Bringing literature to life

More than 135 Jane Austen enthusiasts and scholars from around the world traveled to Carolina last week for the annual Jane Austen Summer Program.

People dancing.
Participants in the Jane Austen Summer Program attend the Regency Ball on June 22, 2019, at Graham Memorial Hall on the campus of the University of North Carolina at Chapel Hill. Most of the attendees dressed in clothing typical of the era in which Austen's "Pride and Prejudice" was written and performed traditional group dances. The Jane Austen Summer Program is an annual symposium for Jane Austen fans with participation from Carolina faculty and staff. (Johnny Andrews/UNC-Chapel Hill)

For four days, Jane Austen’s world came to life on Carolina’s campus.

More than 135 Austen enthusiasts from around the world joined scholars and North Carolina teachers for the seventh annual Jane Austen Summer Program. Each year, the four-day symposium takes a deep dive into the 18th-century author’s works and also brings Austen’s work off the pages and into real life through cultural experiences including a Regency-style masquerade ball, exhibits and afternoon teas.

The event was sponsored by several Carolina organizations including the College of Arts & Sciences, Summer School, the Institute for the Arts and Humanities and the Department of English and Comparative Literature.

This year’s event focused on Austen’s “Pride and Prejudice.” Literary experts from the University participated in panel discussions on the impact the novel has had on society and literature.

The symposium began at Carolina’s Wilson Library, where participants visited the “Lost in Context: The Rise of ‘Pride and Prejudice’ in the Popular Imagination” exhibit, which tells the story of “Pride and Prejudice” from a uniquely archival perspective.
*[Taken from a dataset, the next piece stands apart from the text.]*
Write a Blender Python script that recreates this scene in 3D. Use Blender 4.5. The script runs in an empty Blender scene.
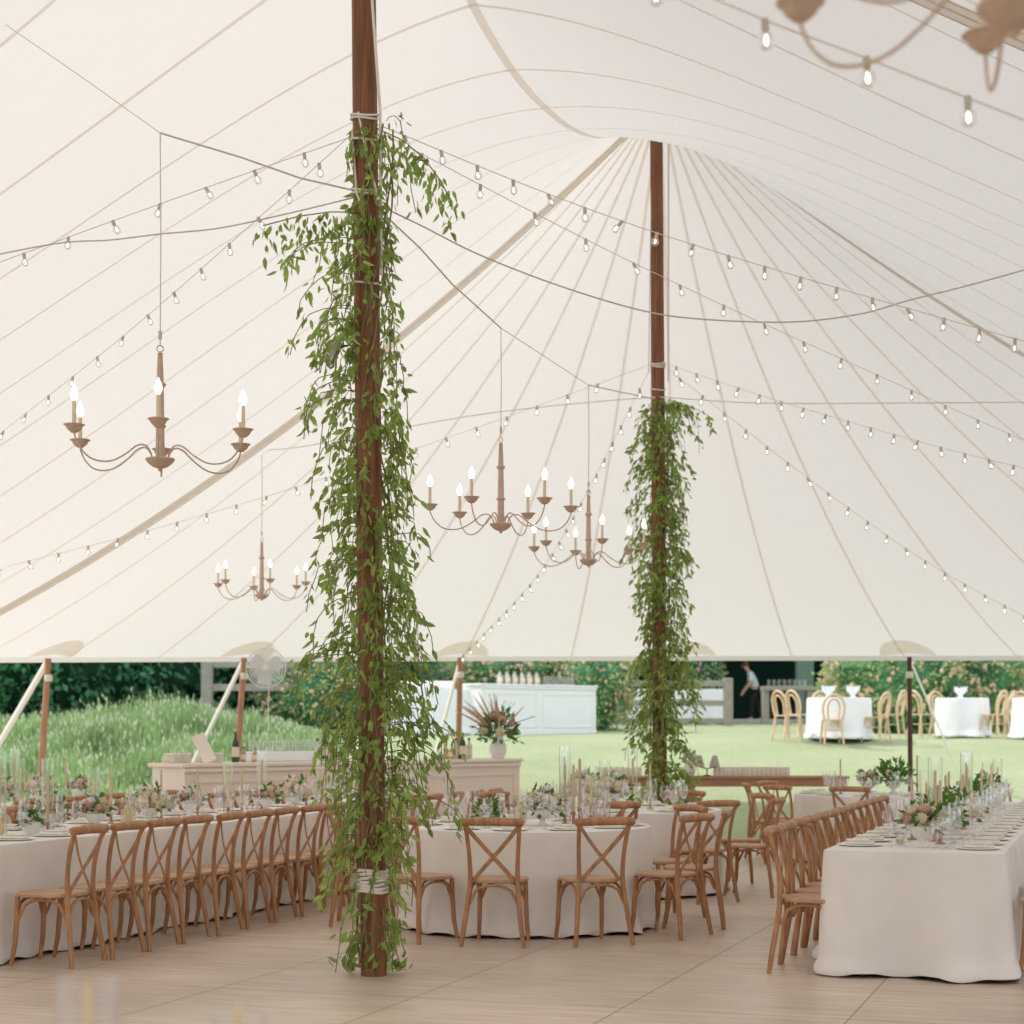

Participants examined various printings of “Pride and Prejudice” throughout the years and artifacts from that era.

Among the collection was a 1907 edition of “Pride and Prejudice,” which was one of Austen’s most popular novels and was originally published in in 1813.

In addition to panels, workshops and exhibits, the symposium also featured cultural experiences, such as instruction on how to sew small handbags. Inger Brodey, an associate professor of English and comparative literature, lead participants in the project.

Called reticules, the small handbags were popular in the late 18th century. For many symposium attendees, the project was preparation for the main event on Saturday night.

On the last night of the symposium, participants were invited to the Regency Ball at Graham Memorial Hall. Wearing period clothing, the participants stepped into the world of Jane Austen for the evening.

Throughout the symposium, participants took daily dance classes to learn 18th-century dances. The program also included workshops for dancers to get ready for the ball by preparing roses for their dance shoes and dresses.